[What to work on]
Only the lines from the one containing "Write a Blender" through the one containing "sc.camera = cam" should be output, both ends included and exactly as they appear, minus any pictures.
──────── Exercise material
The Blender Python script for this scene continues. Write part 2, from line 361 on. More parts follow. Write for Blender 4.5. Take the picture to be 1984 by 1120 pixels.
────────────────
──────── Exercise material
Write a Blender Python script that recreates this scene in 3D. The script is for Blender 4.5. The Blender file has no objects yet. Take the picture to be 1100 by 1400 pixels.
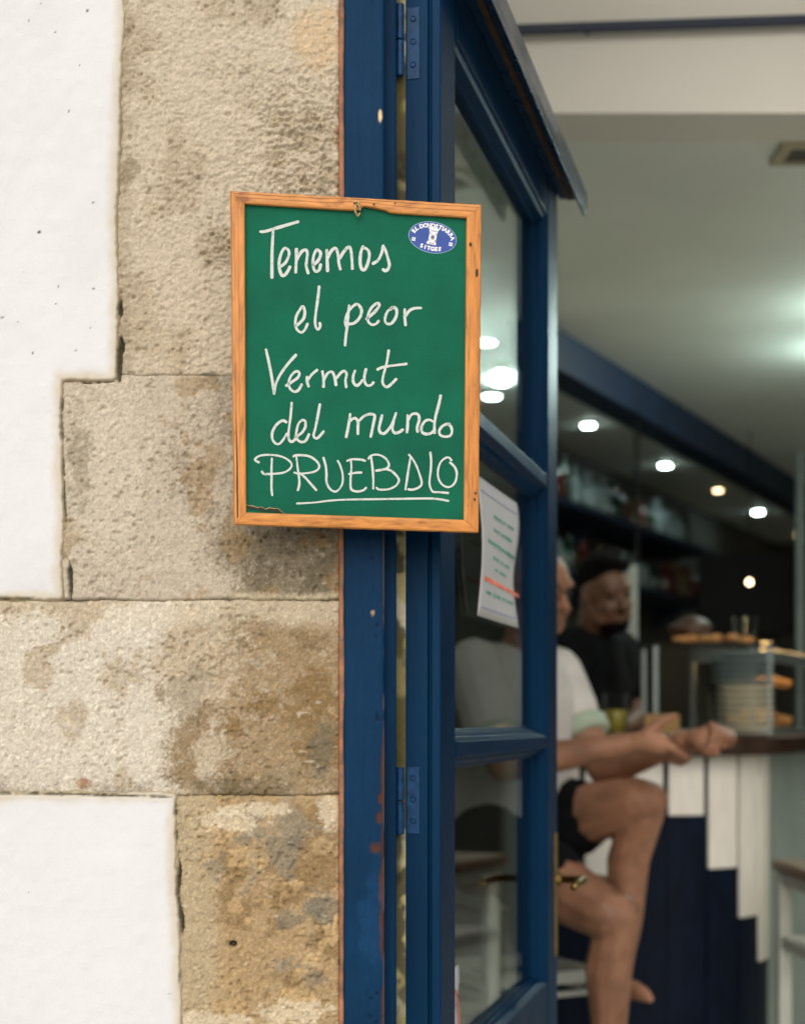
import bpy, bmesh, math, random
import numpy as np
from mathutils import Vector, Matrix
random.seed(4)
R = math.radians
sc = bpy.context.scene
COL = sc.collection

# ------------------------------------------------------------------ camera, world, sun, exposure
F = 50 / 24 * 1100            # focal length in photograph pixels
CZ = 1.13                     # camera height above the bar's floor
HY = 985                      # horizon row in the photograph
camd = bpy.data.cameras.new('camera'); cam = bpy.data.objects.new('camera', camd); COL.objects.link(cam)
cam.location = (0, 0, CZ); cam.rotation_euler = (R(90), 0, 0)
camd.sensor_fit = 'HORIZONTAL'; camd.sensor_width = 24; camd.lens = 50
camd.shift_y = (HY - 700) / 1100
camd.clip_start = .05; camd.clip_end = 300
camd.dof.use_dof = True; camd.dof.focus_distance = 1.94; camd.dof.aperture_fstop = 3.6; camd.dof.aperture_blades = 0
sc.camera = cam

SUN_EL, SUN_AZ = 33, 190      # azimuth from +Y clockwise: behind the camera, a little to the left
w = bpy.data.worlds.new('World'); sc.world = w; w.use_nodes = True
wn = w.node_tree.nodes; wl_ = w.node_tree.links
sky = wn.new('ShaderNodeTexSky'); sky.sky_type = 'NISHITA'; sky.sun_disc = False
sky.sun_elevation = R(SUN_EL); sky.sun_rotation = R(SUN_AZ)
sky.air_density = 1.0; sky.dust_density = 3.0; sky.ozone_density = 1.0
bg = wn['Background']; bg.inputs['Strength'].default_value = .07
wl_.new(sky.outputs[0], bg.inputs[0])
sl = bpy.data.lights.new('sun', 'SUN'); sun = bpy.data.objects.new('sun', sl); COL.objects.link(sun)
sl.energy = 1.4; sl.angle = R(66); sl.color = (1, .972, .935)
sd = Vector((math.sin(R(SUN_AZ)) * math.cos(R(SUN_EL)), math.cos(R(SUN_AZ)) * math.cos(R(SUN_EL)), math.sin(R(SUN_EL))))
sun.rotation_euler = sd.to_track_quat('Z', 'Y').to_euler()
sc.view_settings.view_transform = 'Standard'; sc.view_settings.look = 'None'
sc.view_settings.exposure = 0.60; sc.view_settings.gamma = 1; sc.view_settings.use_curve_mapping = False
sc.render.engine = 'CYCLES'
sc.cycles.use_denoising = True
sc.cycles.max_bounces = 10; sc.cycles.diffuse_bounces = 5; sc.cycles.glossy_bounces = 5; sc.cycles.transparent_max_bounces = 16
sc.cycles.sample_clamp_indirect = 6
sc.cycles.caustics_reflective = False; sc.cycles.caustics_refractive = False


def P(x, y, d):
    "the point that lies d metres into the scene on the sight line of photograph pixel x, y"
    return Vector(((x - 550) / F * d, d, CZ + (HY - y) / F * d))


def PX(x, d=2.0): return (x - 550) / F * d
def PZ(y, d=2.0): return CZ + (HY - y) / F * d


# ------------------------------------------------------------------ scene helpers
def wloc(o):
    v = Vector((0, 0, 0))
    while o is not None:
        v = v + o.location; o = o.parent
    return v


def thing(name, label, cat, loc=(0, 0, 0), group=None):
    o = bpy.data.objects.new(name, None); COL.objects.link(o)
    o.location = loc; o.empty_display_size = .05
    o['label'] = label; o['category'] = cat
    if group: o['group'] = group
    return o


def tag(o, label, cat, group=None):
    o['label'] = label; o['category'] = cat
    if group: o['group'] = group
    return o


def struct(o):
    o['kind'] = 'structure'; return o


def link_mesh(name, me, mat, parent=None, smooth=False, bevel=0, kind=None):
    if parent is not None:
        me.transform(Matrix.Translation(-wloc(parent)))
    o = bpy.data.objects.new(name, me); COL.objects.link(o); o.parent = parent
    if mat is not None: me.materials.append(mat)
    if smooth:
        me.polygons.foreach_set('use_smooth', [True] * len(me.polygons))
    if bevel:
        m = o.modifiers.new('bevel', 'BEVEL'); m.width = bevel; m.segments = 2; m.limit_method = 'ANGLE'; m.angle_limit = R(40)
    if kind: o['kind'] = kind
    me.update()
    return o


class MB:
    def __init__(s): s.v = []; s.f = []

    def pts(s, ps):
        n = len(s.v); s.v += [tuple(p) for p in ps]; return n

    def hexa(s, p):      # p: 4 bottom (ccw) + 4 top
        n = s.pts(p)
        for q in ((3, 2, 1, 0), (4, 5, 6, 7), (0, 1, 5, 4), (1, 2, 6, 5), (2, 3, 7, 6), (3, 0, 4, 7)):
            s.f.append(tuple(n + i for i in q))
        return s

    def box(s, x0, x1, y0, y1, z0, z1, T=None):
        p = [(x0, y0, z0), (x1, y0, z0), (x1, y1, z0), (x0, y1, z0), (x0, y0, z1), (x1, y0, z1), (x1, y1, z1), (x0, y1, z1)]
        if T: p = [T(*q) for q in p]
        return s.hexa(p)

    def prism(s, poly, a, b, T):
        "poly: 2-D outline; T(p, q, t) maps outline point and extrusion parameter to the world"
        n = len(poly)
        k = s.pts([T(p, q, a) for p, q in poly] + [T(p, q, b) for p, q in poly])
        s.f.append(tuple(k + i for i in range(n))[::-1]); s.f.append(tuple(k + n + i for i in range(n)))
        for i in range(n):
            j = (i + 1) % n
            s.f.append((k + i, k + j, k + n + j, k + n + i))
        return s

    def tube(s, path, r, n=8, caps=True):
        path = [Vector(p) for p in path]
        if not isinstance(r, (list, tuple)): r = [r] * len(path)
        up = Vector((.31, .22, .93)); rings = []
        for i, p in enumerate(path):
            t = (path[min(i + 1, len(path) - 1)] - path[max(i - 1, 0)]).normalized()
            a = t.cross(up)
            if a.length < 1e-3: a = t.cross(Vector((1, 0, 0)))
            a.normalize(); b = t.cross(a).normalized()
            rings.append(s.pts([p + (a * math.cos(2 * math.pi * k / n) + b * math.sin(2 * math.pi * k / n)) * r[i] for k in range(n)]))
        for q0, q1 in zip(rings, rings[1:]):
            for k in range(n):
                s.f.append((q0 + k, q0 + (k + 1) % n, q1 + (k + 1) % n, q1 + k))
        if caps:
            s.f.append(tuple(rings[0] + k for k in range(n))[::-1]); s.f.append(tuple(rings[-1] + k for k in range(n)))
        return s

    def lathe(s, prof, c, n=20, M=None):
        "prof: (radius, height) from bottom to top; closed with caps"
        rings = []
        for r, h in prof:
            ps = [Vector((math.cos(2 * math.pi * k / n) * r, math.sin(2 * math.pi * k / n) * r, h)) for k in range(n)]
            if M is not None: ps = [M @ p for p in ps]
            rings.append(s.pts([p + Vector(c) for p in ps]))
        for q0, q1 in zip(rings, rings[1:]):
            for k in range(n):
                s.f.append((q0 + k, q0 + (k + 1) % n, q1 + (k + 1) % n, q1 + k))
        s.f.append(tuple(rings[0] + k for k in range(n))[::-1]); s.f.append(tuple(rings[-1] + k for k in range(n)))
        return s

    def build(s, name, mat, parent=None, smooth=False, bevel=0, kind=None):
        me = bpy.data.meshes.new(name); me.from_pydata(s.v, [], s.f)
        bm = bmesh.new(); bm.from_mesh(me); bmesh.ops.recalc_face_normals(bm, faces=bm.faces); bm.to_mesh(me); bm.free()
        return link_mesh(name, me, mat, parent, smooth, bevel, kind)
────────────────
[Reply]
Write a Blender Python script that recreates this scene in 3D. The script is for Blender 4.5. The Blender file has no objects yet. Take the picture to be 1100 by 1400 pixels.
import bpy, bmesh, math, random
import numpy as np
from mathutils import Vector, Matrix
random.seed(4)
R = math.radians
sc = bpy.context.scene
COL = sc.collection

# ------------------------------------------------------------------ camera, world, sun, exposure
F = 50 / 24 * 1100            # focal length in photograph pixels
CZ = 1.13                     # camera height above the bar's floor
HY = 985                      # horizon row in the photograph
camd = bpy.data.cameras.new('camera'); cam = bpy.data.objects.new('camera', camd); COL.objects.link(cam)
cam.location = (0, 0, CZ); cam.rotation_euler = (R(90), 0, 0)
camd.sensor_fit = 'HORIZONTAL'; camd.sensor_width = 24; camd.lens = 50
camd.shift_y = (HY - 700) / 1100
camd.clip_start = .05; camd.clip_end = 300
camd.dof.use_dof = True; camd.dof.focus_distance = 1.94; camd.dof.aperture_fstop = 3.6; camd.dof.aperture_blades = 0
sc.camera = cam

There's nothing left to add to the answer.